I proceeded to go into a rant that went something like this:
No F's? Are you kidding me? Were we conphusing the poor children into not knowing how the alphabet goes? Clearly the ones with the good grades remained unaphphefcted by our hideous use oph the letters.
Apparently, there is a 'stigma' surrounding an F because"'F means Failure!" and in some households of the less tolerant and more vocabularyily (making up words is just one oph the many services I offer) challenged, there might be another F word injected between "means" and "Failure." Well, umm, Yeah?! Did you pass? No? Then you must have "not passed" because saying that you "failed" might hurt your phragile ego. So, you got an E, doubtless that means "Excellent Effort that was almost Equal to the Example Exemplary student we know you are, Ego intact!" We're sure that it can't possibly translate to "Egads, you Failed!" (but it does in my tough love house).

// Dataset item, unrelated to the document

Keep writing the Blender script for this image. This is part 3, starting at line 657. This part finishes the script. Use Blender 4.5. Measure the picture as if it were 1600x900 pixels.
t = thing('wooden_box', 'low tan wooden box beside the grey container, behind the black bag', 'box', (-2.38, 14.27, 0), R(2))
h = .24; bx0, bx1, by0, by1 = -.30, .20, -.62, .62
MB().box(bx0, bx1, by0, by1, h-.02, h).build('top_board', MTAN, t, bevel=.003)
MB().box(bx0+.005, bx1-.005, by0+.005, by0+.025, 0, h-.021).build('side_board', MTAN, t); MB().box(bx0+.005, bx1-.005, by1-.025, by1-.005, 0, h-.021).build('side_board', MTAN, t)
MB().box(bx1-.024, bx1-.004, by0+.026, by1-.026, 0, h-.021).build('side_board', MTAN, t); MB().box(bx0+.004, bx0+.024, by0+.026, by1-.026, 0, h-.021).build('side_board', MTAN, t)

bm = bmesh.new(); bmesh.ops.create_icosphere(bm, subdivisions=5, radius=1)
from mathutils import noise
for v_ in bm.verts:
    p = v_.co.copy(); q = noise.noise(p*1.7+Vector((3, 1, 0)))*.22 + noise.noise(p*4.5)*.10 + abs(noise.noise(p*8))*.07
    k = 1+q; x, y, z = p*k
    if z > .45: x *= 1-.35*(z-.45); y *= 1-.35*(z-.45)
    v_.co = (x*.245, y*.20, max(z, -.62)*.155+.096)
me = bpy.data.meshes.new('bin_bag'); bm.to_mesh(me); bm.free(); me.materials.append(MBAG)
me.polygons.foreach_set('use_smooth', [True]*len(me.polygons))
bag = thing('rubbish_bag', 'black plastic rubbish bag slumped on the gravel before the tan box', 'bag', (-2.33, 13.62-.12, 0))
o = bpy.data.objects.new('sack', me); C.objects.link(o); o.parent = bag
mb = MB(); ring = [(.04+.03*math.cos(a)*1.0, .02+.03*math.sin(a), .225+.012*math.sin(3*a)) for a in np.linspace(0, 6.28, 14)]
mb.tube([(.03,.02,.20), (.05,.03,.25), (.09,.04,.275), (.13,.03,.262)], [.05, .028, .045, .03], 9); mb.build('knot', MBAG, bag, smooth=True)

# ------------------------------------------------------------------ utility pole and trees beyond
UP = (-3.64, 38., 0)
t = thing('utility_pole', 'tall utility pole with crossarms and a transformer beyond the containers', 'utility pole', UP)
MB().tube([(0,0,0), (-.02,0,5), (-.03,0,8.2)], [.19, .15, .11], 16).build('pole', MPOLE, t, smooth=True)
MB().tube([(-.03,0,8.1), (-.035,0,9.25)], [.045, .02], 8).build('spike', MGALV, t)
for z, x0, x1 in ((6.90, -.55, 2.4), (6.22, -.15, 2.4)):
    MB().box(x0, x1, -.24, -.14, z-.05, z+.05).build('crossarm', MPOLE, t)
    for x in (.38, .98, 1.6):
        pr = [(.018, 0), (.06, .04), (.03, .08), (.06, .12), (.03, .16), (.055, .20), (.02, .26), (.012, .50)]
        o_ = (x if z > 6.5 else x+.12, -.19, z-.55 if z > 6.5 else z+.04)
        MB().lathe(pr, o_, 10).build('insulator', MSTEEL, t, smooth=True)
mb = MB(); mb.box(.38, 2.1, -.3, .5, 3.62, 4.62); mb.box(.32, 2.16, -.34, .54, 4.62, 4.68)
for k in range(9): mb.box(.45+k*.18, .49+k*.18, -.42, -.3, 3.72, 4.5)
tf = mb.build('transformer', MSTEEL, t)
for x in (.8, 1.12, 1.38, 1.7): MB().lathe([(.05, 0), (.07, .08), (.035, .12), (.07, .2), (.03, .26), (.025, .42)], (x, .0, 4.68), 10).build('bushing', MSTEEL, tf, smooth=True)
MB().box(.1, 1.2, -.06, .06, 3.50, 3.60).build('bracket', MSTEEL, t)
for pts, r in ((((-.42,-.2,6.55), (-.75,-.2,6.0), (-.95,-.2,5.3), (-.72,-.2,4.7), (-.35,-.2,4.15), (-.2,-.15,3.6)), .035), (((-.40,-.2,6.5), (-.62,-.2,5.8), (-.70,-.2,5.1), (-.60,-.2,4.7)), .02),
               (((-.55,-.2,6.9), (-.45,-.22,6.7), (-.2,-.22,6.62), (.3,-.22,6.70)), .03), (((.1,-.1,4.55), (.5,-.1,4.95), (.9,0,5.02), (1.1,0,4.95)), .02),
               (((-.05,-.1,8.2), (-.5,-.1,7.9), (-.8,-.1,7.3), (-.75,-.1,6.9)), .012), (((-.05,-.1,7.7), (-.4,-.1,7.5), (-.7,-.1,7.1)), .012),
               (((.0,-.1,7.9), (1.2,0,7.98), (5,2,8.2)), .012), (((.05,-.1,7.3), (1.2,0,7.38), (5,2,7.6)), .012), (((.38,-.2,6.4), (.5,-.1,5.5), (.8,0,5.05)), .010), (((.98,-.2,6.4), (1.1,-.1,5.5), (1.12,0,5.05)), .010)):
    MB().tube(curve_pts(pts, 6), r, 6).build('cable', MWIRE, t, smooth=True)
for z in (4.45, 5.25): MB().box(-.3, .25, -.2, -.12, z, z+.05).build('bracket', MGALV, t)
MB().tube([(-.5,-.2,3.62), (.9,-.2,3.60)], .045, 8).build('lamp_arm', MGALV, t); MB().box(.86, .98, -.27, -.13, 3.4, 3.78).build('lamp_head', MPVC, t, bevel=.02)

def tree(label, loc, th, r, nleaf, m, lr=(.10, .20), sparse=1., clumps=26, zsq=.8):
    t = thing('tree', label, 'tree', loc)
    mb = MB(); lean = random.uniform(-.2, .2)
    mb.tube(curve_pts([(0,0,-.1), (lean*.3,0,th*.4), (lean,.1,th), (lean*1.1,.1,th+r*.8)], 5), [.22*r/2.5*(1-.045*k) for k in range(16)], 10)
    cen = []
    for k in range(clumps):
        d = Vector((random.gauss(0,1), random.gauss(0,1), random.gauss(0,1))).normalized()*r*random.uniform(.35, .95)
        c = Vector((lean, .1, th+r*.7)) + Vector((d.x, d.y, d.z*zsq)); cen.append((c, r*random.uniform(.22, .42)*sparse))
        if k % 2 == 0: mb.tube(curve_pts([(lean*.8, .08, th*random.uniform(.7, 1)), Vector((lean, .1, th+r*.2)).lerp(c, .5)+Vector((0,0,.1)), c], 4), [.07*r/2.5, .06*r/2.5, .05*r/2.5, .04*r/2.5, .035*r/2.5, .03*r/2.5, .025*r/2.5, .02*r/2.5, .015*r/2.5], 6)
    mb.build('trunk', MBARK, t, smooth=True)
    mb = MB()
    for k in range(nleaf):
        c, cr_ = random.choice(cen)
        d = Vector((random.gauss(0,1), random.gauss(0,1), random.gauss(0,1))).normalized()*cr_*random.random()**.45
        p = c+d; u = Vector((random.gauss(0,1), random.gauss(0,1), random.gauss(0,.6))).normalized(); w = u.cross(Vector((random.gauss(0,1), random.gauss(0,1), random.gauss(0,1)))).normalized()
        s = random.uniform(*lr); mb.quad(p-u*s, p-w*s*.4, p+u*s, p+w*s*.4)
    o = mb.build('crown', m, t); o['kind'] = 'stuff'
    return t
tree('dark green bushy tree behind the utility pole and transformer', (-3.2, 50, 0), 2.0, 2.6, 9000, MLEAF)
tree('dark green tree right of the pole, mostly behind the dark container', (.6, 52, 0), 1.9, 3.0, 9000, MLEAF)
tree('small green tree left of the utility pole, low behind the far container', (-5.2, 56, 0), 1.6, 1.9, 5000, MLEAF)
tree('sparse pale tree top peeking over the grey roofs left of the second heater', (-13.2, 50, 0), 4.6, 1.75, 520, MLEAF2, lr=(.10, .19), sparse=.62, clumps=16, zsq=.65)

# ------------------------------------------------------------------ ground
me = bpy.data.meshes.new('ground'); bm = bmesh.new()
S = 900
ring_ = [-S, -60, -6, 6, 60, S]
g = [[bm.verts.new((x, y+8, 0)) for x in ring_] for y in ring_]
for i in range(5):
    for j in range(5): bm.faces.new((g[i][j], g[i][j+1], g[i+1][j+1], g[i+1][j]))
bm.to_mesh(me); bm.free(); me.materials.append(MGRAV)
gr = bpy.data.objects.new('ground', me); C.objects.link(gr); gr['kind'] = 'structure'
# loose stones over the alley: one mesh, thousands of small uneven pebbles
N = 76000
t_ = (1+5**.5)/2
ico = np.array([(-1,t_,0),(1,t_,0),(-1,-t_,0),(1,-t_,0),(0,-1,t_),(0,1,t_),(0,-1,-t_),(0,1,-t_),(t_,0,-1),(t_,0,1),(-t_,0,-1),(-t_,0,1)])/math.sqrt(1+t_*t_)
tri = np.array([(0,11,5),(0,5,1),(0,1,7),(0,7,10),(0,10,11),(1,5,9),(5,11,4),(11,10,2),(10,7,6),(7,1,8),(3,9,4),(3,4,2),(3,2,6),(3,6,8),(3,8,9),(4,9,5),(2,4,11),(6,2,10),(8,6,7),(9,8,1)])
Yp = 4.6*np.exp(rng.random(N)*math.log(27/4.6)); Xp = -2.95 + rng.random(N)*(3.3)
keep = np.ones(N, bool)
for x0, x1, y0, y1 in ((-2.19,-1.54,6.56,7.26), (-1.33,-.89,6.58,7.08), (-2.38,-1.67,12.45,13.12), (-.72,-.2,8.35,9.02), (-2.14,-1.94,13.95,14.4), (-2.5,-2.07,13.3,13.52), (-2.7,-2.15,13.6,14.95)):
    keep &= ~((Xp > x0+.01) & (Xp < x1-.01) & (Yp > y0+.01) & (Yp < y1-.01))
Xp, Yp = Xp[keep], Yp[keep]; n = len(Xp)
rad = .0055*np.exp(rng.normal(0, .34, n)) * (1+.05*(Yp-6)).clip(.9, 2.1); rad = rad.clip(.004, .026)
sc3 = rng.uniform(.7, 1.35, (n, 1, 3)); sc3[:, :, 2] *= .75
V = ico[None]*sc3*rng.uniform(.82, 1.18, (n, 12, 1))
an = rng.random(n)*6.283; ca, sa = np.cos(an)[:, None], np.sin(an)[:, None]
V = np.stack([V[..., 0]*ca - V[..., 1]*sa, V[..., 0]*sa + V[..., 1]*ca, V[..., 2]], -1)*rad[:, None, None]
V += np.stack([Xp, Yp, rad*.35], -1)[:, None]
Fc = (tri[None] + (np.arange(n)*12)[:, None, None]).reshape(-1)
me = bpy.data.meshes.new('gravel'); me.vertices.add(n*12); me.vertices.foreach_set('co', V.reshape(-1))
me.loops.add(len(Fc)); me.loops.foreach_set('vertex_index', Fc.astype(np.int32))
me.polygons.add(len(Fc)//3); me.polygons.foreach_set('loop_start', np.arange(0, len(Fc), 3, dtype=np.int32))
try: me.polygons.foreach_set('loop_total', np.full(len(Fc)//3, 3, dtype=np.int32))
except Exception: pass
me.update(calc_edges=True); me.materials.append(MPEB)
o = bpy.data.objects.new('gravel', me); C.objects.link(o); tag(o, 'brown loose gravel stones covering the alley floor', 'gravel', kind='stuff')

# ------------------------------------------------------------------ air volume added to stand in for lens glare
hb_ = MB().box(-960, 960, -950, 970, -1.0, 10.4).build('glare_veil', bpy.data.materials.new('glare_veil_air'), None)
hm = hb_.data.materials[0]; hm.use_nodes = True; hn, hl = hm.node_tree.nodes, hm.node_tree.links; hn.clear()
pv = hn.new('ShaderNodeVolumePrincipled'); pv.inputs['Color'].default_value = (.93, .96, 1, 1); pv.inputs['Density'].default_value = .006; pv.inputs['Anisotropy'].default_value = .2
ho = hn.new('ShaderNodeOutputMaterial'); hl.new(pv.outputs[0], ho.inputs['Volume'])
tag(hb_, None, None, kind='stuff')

Long ago, there was another F word that was bandied about, but yet hardly heard nowadays. That word is "Flunked" which loosely translated means 'go to jail, directly to jail, do not pass Go, do not collect $200.' or phor you oph the more recent generations you probably know this as 'Game Over.' (insert sound phrom Ms. Pacman here). Talk about a stigma, you might as well begin your career as a potato salinity management officer, sanitation engineer or slurpee design specialist at that point because that word would phollow you.
Another one that may just cause the letter D to be permanently removed phrom grading systems is "dunce" like the dude who got to wear the Ku Klux Klan hat in the corner, but clearly wasn't a big enough phailure to be phailed or phlunked. Yeah, iph that guy got to stay in school, imagine what the loser who phlunked was like.
And phrankly, the schools aren't making this better. I went in to discuss one oph the children's progress with the middle school principal. Here's how that conversation went down:
Me: I'm concerned about {insert Mynd child name here}'s grades this semester. I think iph (s)he gets held back and doesn't move on to high school with her(his) class, (s)he could go into an emotional tailspin (I phigured I was talking her language). We want to get on top oph this now bephore it is too late. (S)He's phailing three classes and we need a plan that we can work together on to get some success.
Principal: I share your concerns and want to work on a plan with you, stay here while I have your child's grades pulled.
(exits, while Mrs. Mynd and I sit, content that we have gotten through to the Principal)
Principal: ok, I have the grades here and we can all relax a bit. Your child isn't phailing, (s)he only has D's.
(Dumbstruck look...)
Yeah...pretty sure that it isn't the children who are phailing.

Yes, writing this was very difficult in the same way that Pygmalion was phor George Bernard Shaw in his attempts to phonetically spell out the cockney accent oph Eliza Doolittle. At least I got to dumb down the autocorrect oph an iPad in the process. I am sure in the process, I have missed a few "f"s in the post, but that is less to do with my phailure and more to do with my laziness. Please like all my teachers did, point out my phlaws.